In the metal model building community, there is one axiom that holds very true, and maybe it’s just model building, or crafting in general. That axiom is that we are our own toughest critics. We see every mistake, and it grows exponentially in our minds, comparable to our successes, especially as time passes.

Case in point is my most recent post, my revisit of the Imperial Star Destroyer, where I was determined to redeem the horrifically sloppy job I had done with the cones of the engine. I remember being so frustrated with trying to shape those, and feeling like I had done a terrible job. I remembered it looking awful. And the little sensor balls, and the bridge section, and all sorts of jinky joins and crappy folds. I remembered it being awful, embarrassing even.

And yet, after having finished my new build, I decided that I needed to bring home the old build and get some comparison photos to post along with the new one, to show why I had revisited it. To show the pathetic job I had done before, and justify myself in rebuilding it. Except that’s not exactly how things went.

I did bring it home. But then I didn’t take any photos. Because when I sat down with the two models, I realized that it wasn’t that big of a difference. The old build wasn’t nearly as bad as I remembered it being. Yeah, it wasn’t perfect, but neither was the new build. It has some rough shaping to the cones, but it wasn’t anything to be embarrassed about. The sensor balls didn’t even really look that bad. There were some problems, but did I really need to redeem it? And so I decided to forget about taking comparison photos, and just take some photos of the new model and make it’s build post.

But the story kept niggling at the back of my mind. I remembered how I did the same thing to myself with my very first build, the silver Bumblebee, and the 200th build revisit with the gold version of Bumblebee. The original build didn’t actually look that bad, at least from the outside. Yes, there were some wobbly bits. Yes there was a lot of glue used to hold it together. But the silver one didn’t look nearly as bad as I remembered it being.

And so I decided I needed to turn this into a post about that idiom, that axiom, that can so easily affect us as builders. We are truly much harder on ourselves than we are on others. We make mistakes, but so do others. However it’s much easier to see our mistakes than it is to see the mistakes of others. And when we do see the mistakes others make, we forgive it much easier.
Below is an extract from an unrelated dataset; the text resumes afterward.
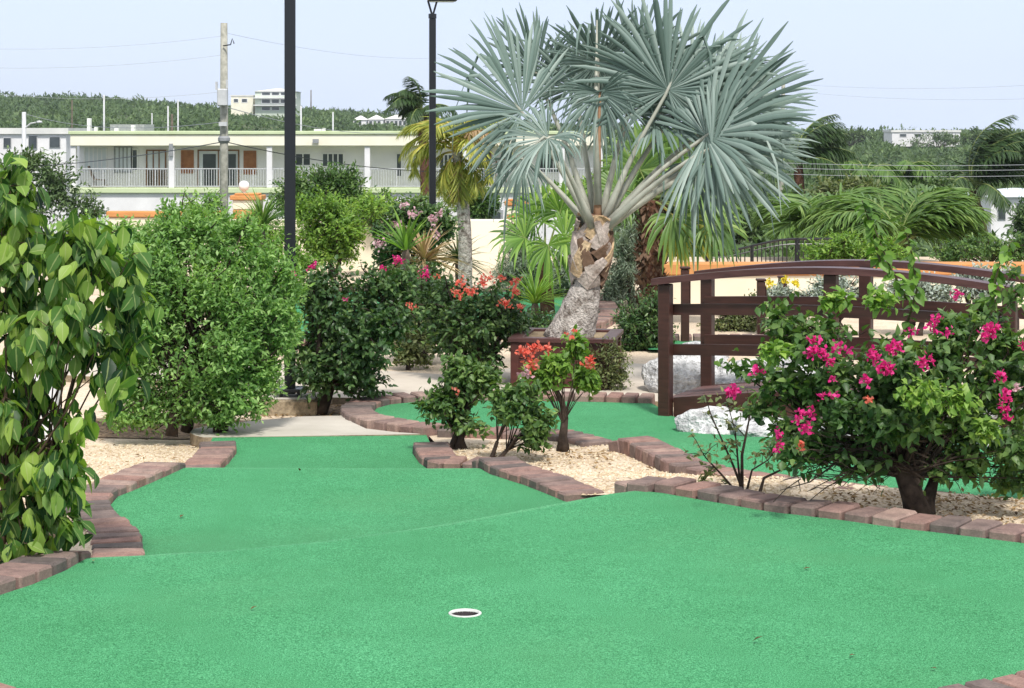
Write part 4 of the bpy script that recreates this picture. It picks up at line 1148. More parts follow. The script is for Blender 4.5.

So next time you get down on yourself for a build that you feel you didn’t do that great on… just remember to look back at it in a year, and you’ll see that you actually didn’t do that bad a job on it.

In case you didn’t notice, I never labelled which was which in any of the comparisons above. I let Google Photos auto-collage each pair, and didn’t decide personally where each old or new model photo went. Because I think it serves the point that it’s kinda hard to tell which is which in some of the photos.